An admitted aficionado of quotations, he cites Arthur Koestler: "Einstein's space is no closer to reality than Van Gogh's sky. The glory of science is not in a truth more absolute than the truth of Bach or Tolstoy, but in the act of creation itself."
"This creativity is no different than that creativity," Mr. Buelteman says.
His latest work focuses not only on the flora of the Southwest, but on nonliving objects as well. A picked flower loses its ability to carry the electric current, usually in a matter of hours, he says. The dried seeds of a dandelion, pieces of a wasp's nest or chunks of a beehive, all things he's been tinkering with in his darkroom, don't conduct electricity, he says. Of course, life can exist in unexpected places.
Mr. Buelteman looks ruefully down at the now-moldy beehive. "We were quite surprised when we found little baby bees emerging from it one day," he says.
His time in Santa Fe also brought him back to a former mentor, photographer Walter Chapelle, who died unexpectedly in 2000.
"I met a woman at a party and she asked me if I knew Walter," he recounts. "She walked me out back -- she lives on a ranch -- and there's his grave. I finally had a chance to thank him."
Death has been a momentous presence in recent years. In 1996, the year he had a residency at Djerassi, his mother, his wife's mother and his youngest sister all died. Recalling it still brings tears to his eyes.
"All great art has death at its roots," he says. "Seeing the end of a person's life, if that doesn't change you forever, you're not paying attention."

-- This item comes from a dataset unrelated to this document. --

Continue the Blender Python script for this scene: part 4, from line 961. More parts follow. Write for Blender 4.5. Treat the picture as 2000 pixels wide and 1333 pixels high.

It became clear, he says, that everyone has only a certain number of days.
"When you get clear, when you know that here," he says, tapping on his chest, "that's the most transformational moment anyone ever has."
"I don't want to make art that's ordinary, I don't want to make art that merely sells," Mr. Buelteman says.
He sheepishly admits that he does think that he is making great art.
"This work is a joyful celebration of the world. All these plants are right there, right outside, and we never notice them," he says.